As Ben Hogan once said, “It’s in the dirt”. To adequately create the features that must be created for greens, tees and bunkers, earth must be moved. All architects attempt to reduce the amount of mass earthwork (removal and placement) as much as possible. So, what’s appropriate? What’s good design? That’s as tricky as a flop shot over a creek from a hardpan lie.

Earthwork movement should reflect the intent of the architect balanced by the site needs and landscape environment. A golf course architect has to assess earthwork quantities constantly to create a mound or raised area in one place to, in turn, create a hollow or swale in another place to balance the movement of earth, all the while making it look as natural as possible.
Furthermore, it’s important to balance earthwork to smaller, adjacent areas to reduce hauling costs. An architect may be creating a low spot or pond in one area of a site, but, if that excavated earth has to be trucked to a far corner of the site, the balance of cut to fill is more costly.

Then there’s the possibility that, when creating a depression in one area, an architect inadvertently causes a drainage problem (i.e., wet area on the golf course where water collects) and then must install underground drainage infrastructure, which also can prove costly. Again, shaping and grading must accomplish the direct golf-specific goals, while providing for the functional movement of overland and underground drainage systems.

Irrigation

Irrigation is a costly item and should be designed with the ultimate intent for water distribution to be adequate and consistent. However, it’s widely understood that irrigation systems are designed with a worst-case scenario in mind. An irrigation system must be developed to provide water during the most difficult times of the year – July and August. Pumping systems and head distribution are determined with an extended dry period in mind.

The great challenge

So what draws us to golf? Nervous anticipation? Pleasure? Beauty? Wonder?

Is it the game, the camaraderie or the interaction with nature? It’s all of the above. The most compelling aspect of golf is the infinite variety of possibilities during play. The personality of a golf course is determined greatly by the architect with the routing plan, as well as the details of the functional and golf-specific matters.

The game was meant to be enjoyed with friends, recreating more than competing and enjoying nature. It can rejuvenate our senses. It’s a gentleman’s game with a proud legacy. It should be accepted as a difficult game to be enjoyed. Therefore, it’s incumbent upon architects to make the game as enjoyable as possible for as many people as possible. This is a great challenge and a dilemma.

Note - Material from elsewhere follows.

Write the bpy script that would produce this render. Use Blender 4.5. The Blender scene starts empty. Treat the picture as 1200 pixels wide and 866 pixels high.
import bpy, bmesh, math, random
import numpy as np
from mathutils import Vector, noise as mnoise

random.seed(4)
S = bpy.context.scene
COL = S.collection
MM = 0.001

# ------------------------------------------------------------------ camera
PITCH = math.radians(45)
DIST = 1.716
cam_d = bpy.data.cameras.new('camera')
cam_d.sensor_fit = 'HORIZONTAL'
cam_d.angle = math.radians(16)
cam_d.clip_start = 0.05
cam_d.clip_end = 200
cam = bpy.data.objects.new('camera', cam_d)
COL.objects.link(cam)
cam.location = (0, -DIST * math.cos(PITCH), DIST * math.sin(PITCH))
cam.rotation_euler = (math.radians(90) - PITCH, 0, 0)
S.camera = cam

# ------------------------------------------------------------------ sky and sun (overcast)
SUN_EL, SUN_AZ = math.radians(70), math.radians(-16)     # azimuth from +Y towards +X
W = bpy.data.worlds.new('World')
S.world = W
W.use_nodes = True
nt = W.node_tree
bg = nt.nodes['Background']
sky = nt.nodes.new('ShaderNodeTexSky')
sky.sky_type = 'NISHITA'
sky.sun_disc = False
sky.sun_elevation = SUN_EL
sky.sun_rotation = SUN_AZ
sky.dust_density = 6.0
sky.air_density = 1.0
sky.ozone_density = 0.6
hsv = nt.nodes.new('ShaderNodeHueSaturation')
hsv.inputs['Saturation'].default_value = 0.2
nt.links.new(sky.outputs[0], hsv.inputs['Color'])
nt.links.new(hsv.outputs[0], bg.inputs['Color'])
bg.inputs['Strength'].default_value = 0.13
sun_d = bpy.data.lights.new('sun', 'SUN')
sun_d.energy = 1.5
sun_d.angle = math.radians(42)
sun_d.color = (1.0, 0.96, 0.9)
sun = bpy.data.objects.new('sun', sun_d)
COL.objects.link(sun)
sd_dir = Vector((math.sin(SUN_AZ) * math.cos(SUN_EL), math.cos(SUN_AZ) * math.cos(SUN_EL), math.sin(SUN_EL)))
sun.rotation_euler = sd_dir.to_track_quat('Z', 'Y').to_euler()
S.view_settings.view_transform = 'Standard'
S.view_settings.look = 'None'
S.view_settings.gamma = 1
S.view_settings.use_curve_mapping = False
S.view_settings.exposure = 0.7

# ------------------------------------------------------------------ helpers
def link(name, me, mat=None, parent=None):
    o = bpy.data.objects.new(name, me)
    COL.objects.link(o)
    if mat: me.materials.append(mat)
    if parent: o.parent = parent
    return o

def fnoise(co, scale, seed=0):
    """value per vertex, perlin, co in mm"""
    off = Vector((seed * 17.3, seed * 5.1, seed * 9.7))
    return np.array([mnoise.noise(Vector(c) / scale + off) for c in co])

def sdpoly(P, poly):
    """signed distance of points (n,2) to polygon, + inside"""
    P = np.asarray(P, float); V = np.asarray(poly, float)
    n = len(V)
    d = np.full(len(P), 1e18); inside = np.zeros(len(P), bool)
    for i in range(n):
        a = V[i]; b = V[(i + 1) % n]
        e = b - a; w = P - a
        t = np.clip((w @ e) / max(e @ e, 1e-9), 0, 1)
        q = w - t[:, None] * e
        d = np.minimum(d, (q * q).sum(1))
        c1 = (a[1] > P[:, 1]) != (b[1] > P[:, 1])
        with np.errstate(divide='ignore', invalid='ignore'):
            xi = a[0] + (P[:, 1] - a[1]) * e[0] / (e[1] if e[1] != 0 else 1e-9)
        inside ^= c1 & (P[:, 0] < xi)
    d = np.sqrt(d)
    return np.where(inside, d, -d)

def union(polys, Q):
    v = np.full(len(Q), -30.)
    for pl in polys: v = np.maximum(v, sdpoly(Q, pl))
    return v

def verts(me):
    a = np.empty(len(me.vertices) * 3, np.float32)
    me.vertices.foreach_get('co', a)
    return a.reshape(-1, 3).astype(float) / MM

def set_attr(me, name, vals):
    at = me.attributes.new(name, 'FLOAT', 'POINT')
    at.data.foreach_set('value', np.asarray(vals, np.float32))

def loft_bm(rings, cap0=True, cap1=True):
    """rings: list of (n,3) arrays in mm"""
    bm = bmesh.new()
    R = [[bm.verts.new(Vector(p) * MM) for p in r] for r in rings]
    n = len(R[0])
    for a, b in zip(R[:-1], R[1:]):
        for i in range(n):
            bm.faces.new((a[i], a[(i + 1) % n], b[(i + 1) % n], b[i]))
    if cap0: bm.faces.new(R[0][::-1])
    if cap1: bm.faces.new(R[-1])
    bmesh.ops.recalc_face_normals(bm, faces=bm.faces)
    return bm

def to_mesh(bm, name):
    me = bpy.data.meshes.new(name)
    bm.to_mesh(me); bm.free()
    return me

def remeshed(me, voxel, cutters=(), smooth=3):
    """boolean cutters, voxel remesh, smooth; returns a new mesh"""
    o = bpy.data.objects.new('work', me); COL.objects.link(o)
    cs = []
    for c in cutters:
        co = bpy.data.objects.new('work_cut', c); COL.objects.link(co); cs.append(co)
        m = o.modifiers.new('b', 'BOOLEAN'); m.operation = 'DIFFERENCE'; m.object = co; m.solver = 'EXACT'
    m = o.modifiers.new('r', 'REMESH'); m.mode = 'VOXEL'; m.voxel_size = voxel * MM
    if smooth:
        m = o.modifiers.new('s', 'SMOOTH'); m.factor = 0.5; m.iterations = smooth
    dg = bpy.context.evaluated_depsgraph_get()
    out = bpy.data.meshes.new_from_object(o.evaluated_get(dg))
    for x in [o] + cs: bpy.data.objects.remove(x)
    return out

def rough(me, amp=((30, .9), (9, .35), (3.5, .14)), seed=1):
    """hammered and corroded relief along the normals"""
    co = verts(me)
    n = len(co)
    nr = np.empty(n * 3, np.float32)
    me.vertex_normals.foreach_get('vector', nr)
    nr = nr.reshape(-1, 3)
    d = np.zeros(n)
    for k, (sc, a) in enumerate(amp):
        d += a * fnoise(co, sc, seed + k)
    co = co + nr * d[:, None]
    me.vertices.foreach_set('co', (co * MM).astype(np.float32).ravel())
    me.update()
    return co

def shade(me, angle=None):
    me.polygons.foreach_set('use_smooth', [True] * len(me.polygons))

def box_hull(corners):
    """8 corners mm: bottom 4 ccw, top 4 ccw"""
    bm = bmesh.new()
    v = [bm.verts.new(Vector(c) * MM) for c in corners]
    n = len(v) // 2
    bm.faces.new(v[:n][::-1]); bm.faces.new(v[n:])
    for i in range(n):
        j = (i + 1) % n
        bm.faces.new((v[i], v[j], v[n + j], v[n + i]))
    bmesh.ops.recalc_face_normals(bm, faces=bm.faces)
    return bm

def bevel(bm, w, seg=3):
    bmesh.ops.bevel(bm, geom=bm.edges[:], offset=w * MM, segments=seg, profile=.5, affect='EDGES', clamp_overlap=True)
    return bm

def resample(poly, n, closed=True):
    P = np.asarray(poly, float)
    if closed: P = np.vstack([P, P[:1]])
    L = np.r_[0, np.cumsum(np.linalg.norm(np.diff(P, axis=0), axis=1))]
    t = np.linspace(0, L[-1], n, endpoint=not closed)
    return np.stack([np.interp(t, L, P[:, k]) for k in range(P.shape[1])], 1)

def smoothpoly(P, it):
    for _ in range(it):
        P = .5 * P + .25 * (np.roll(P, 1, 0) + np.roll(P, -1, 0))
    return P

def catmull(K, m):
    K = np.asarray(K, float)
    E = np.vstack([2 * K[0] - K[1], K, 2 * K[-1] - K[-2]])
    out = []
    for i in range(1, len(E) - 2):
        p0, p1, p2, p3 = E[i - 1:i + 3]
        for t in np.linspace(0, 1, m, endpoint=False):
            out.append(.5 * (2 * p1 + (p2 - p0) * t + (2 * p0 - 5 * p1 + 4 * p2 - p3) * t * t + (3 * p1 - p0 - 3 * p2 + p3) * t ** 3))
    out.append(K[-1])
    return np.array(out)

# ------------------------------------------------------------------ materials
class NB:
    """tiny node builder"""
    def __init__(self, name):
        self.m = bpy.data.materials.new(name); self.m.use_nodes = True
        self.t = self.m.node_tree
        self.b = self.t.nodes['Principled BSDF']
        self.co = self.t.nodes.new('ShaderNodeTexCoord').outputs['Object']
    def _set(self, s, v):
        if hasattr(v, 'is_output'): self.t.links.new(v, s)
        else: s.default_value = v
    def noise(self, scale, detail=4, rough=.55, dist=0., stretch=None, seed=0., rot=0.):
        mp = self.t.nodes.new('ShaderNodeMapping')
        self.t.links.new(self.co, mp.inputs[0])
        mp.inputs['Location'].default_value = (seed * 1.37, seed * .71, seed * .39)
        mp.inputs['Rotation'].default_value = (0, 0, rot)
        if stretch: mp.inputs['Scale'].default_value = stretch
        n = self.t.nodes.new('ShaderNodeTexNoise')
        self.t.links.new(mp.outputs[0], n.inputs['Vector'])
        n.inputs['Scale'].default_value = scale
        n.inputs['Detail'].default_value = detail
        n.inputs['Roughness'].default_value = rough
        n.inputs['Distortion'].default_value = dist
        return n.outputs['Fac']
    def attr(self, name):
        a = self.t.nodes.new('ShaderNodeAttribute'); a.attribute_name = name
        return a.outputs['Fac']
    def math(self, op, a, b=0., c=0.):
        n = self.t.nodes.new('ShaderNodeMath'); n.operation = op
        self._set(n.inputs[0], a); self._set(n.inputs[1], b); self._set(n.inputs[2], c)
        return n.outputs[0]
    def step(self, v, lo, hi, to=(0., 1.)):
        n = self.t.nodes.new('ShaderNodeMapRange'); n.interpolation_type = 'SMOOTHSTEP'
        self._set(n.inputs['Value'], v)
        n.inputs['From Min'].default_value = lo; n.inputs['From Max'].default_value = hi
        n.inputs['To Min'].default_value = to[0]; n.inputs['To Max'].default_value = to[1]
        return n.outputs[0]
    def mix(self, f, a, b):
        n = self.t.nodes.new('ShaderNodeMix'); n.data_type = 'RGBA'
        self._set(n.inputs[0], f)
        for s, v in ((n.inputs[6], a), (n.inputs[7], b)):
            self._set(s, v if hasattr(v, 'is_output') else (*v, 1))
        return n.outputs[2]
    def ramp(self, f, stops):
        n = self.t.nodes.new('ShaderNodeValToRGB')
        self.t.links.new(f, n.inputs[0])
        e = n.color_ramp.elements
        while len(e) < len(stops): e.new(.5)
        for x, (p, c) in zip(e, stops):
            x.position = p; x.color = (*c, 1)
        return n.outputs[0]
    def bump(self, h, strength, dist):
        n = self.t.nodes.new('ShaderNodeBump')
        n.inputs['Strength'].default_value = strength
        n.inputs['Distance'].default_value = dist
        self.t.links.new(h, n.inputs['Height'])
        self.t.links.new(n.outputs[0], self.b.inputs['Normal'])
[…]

Clearly, there are exceptions. Some courses need to be more difficult and others less devious. However, the great golf course design debate isn’t about risk and reward; rather, it’s about playability and difficulty.

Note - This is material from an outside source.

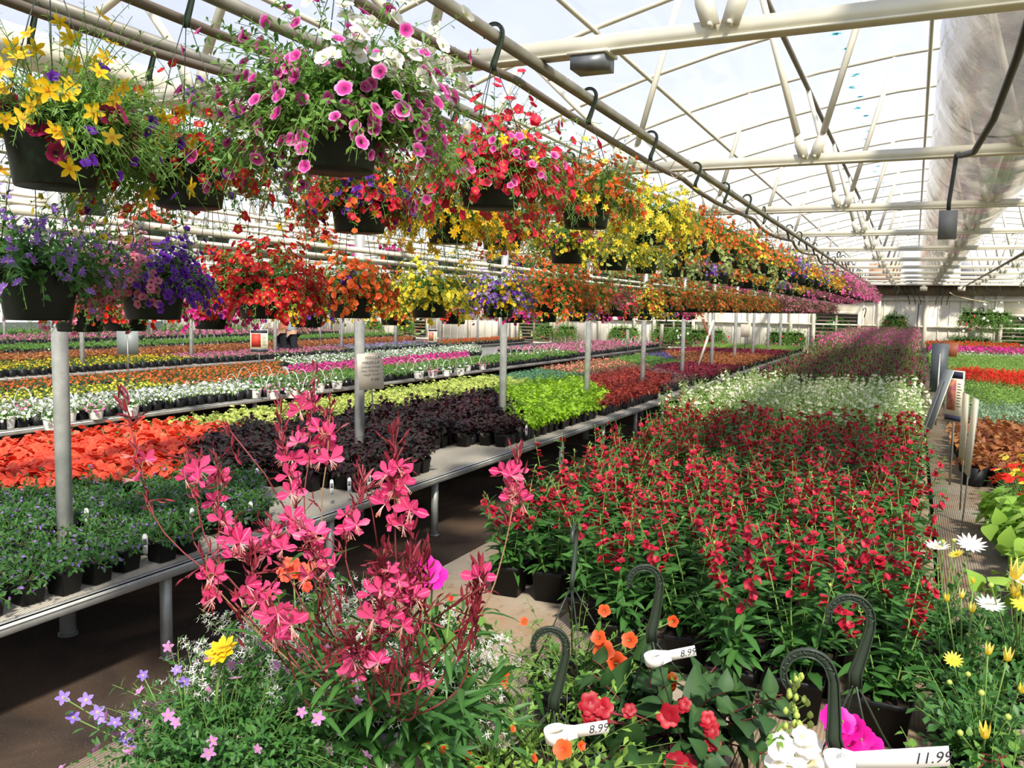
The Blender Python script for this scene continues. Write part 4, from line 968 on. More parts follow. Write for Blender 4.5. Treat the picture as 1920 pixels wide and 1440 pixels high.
hang(AX, 3.27, 1.97, basket_parts(13, L(('calib', P_ORANGE, 1.3, dict(L=(.12, .25))), ('bidens', P_YEL, .5, dict(L=(.15, .3), az=(-80, 60)))), hang=.39),
     'hanging basket of orange calibrachoa above a bare dark green pot, third of the highest row')
hang(AX, 4.15, 1.97, basket_parts(14, L(('bidens', P_YEL, 1.2, dict(nfl=4)), ('vinca', None, .5, {})), hang=.39), 'hanging basket of yellow stars with cream-edged trailing leaves')
hang(AX, 5.1, 1.98, basket_parts(15, L(('calib', P_ORANGE, 1.5, {}), ('vinca', None, 1.3, {})), hang=.38), 'hanging basket of orange calibrachoa with long cream-edged vinca trailing in front')
hang(AX, 5.95, 1.98, basket_parts(16, L(('calib', P_ORANGE, 1.2, {}), ('vinca', None, 1.0, {}), ('calib', P_YEL, .4, {})), hang=.38), 'hanging basket of mixed orange and yellow calibrachoa with vinca')
MA = [basket_parts(20, L(('calib', P_ORANGE, 1.2, {}), ('calib', P_YEL, .5, {})), hi=False, hang=.38),
      basket_parts(21, L(('calib', P_BRICK, 1.1, {}), ('vinca', None, .8, {})), hi=False, hang=.38),
      basket_parts(22, L(('calib', P_LIL, .9, {}), ('calib', P_VIO, .6, {}), ('vinca', None, .5, {})), hi=False, hang=.38),
      basket_parts(23, L(('calib', P_GOLD, .8, {}), ('calib', P_ORANGE, .8, {})), hi=False, hang=.38),
      basket_parts(24, L(('calib', P_ANGP, 1.8, dict(fs=.016, L=(.14, .3)))), hi=False, hang=.38),
      basket_parts(25, L(('calib', P_PINK, 1.0, {}), ('calib', P_MAUVE, .7, {})), hi=False, hang=.38)]
ML = ['orange and yellow calibrachoa', 'burnt orange calibrachoa and vinca', 'lilac and violet calibrachoa', 'golden and orange calibrachoa', 'rosy pink calibrachoa', 'pink and mauve calibrachoa']
seqA = [0, 1, 0, 2, 0, 3, 2, 0, 3, 3]
y = 6.8; i = 0; g = np.random.default_rng(3)
while y < 27.5:
    k = seqA[i] if i < len(seqA) else (4 if i < 22 else 5)
    hang(AX, y, 1.98, MA[k], f'distant hanging basket of {ML[k]} on the highest pipe', f'distant baskets of {ML[k]} on the highest pipe', g.uniform(0, 6), 1.05 if i < 10 else 1.3); y += .82 if i < 6 else .95; i += 1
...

Architects spend just as much time determining the balance of challenge, the budget and the degree of difficulty as they do contemplating the details of the grading, drainage and bunkers, the subtleties of the green contours, the widths of the fairways, the tee positions, the hazard locations, etc. Why? Because these items have a direct impact on the fun factor of a golf course.

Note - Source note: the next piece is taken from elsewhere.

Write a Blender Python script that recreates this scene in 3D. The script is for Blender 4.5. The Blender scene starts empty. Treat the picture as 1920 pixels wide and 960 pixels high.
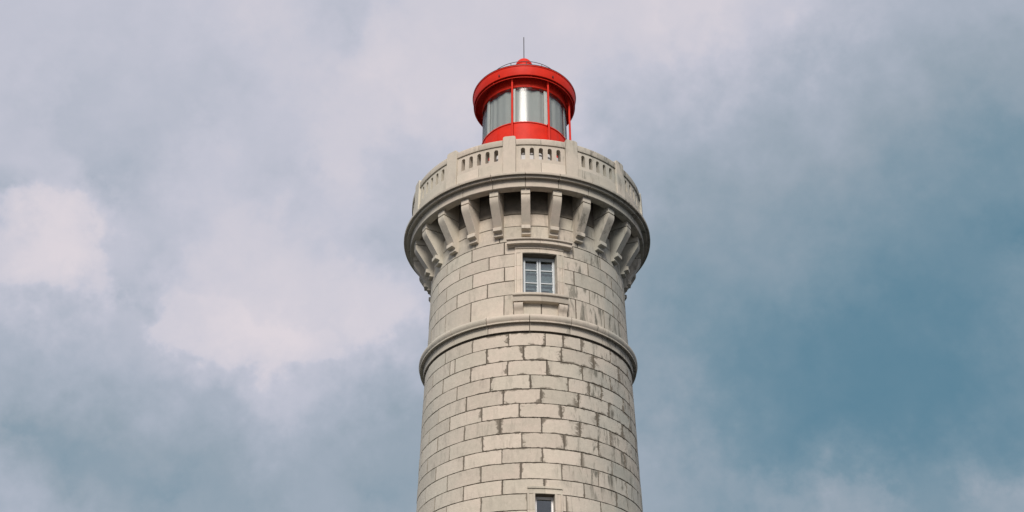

A golf course without features or challenges won’t engage the better golfer. Therefore, it’s the architect’s goal to create a valuable golf experience that will challenge every golfer to a degree equal to his ability. Each project and site requires distinct choices and a different tact to implement the appropriate level of challenge, recreation, quality and beauty. Good golf architecture isn’t swiftly identifiable, but it’s most certainly felt.